(Items from a data source)
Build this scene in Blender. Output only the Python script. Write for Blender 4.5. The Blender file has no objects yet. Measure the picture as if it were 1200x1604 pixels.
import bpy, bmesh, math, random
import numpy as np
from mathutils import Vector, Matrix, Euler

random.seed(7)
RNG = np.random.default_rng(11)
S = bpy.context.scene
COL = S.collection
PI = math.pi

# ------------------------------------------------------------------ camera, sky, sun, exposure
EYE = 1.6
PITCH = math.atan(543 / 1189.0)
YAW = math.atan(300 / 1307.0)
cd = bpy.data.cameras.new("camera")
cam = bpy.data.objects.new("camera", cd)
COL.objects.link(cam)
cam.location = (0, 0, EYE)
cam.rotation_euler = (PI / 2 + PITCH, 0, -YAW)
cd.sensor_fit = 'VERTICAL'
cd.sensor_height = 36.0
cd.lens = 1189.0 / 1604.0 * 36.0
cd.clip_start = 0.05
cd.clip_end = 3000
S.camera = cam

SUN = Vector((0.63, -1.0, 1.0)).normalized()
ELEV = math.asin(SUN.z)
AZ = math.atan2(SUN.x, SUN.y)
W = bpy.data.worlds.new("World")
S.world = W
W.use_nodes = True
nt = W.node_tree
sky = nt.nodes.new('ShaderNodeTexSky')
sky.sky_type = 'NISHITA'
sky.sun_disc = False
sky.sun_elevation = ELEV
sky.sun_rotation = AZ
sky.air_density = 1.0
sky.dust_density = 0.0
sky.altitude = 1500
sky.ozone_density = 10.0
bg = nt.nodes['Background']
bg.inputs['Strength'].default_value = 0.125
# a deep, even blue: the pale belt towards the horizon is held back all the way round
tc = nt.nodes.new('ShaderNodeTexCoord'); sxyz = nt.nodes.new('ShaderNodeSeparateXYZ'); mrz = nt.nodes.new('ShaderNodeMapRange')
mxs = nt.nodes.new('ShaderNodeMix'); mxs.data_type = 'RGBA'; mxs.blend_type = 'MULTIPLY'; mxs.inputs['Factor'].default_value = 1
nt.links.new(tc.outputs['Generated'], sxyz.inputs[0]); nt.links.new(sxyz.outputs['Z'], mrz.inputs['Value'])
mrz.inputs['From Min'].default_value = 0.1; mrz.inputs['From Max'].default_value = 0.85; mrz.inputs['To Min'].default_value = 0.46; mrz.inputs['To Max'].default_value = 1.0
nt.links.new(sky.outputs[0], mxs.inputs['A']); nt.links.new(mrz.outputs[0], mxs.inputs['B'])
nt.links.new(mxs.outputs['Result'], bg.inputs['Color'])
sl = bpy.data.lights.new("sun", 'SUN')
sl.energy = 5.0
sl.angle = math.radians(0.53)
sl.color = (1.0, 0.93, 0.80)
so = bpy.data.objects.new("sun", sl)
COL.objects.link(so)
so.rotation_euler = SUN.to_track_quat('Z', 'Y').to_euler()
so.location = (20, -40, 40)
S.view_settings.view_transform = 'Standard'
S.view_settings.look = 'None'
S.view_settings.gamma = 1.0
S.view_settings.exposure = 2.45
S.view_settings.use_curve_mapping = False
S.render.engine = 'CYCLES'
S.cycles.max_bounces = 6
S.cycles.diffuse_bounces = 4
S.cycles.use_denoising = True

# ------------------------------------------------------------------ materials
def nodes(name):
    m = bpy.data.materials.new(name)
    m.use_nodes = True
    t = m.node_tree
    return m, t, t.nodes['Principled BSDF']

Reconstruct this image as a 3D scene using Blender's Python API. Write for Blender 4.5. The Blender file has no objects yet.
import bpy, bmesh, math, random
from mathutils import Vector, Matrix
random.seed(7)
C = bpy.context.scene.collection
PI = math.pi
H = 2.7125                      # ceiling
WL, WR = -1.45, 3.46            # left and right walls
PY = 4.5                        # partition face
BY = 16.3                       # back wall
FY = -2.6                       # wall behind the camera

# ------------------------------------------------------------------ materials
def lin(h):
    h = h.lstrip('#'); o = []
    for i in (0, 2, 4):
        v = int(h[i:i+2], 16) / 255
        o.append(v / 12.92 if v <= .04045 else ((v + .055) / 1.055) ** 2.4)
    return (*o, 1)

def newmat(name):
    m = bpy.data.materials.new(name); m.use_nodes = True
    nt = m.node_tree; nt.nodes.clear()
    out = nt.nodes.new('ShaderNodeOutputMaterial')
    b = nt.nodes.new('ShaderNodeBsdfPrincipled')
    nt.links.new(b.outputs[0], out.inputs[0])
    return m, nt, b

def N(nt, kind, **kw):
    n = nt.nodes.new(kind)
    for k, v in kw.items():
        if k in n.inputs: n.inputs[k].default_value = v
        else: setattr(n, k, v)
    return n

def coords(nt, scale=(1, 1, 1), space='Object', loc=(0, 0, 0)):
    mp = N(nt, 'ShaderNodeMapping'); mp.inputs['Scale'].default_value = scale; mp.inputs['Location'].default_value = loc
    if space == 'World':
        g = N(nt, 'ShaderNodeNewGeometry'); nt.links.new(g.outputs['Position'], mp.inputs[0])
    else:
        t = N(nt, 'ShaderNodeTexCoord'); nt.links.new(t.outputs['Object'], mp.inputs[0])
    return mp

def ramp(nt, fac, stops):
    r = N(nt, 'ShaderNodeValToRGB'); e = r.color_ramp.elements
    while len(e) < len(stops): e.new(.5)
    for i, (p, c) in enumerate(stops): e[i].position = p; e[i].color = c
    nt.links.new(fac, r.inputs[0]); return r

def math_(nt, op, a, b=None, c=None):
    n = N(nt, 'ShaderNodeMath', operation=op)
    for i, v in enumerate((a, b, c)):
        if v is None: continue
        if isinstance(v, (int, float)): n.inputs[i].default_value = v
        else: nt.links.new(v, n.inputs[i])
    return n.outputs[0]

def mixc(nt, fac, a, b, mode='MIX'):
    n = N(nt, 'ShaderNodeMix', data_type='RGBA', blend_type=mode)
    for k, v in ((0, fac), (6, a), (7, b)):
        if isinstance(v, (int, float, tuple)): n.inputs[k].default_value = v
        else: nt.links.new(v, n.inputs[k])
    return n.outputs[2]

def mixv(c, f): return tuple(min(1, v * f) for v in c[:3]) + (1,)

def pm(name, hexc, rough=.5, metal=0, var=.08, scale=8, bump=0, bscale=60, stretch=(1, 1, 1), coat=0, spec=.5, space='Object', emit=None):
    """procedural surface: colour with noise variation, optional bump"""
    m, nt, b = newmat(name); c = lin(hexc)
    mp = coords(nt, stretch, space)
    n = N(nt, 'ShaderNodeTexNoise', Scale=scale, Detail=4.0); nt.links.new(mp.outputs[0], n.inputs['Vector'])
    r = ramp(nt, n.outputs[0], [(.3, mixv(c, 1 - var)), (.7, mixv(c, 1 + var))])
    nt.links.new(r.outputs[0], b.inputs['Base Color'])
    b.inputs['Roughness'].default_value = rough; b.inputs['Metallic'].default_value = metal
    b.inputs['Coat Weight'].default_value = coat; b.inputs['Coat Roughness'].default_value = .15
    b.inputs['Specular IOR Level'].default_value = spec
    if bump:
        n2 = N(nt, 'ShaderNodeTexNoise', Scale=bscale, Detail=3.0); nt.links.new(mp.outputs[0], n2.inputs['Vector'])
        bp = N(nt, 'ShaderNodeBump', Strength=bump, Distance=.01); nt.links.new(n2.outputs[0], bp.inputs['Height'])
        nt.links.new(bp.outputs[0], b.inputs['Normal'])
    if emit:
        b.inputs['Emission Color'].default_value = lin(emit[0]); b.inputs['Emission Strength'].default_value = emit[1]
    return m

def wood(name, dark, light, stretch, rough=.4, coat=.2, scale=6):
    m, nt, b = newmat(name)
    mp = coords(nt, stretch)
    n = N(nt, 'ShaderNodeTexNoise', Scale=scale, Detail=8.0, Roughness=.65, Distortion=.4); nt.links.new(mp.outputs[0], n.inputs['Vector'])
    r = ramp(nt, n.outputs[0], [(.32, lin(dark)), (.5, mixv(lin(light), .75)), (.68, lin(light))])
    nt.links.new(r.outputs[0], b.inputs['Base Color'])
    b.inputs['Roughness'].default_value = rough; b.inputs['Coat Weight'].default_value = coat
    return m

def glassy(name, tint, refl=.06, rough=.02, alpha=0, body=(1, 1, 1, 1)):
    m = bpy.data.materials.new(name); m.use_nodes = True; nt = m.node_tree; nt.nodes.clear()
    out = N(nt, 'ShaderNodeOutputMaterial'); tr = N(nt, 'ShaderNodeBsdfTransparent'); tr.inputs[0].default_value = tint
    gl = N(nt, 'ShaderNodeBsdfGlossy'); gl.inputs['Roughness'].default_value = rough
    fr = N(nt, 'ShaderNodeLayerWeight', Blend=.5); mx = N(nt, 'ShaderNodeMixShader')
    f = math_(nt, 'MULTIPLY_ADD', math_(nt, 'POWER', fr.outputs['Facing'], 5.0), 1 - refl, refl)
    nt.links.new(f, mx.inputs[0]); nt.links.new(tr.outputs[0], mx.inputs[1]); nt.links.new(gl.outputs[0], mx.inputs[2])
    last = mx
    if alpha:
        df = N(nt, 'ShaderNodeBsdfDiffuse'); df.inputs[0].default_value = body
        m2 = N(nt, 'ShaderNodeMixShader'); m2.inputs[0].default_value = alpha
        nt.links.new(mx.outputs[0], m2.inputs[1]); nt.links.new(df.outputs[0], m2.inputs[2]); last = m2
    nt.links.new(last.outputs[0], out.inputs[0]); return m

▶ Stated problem
Pick out the lines that have the word "objects". Copy them all.

▶ Reply to the exercise
Build this scene in Blender. Output only the Python script. Write for Blender 4.5. The Blender file has no objects yet. Measure the picture as if it were 1200x1604 pixels.
cam = bpy.data.objects.new("camera", cd)
COL.objects.link(cam)
so = bpy.data.objects.new("sun", sl)
COL.objects.link(so)
Reconstruct this image as a 3D scene using Blender's Python API. Write for Blender 4.5. The Blender file has no objects yet.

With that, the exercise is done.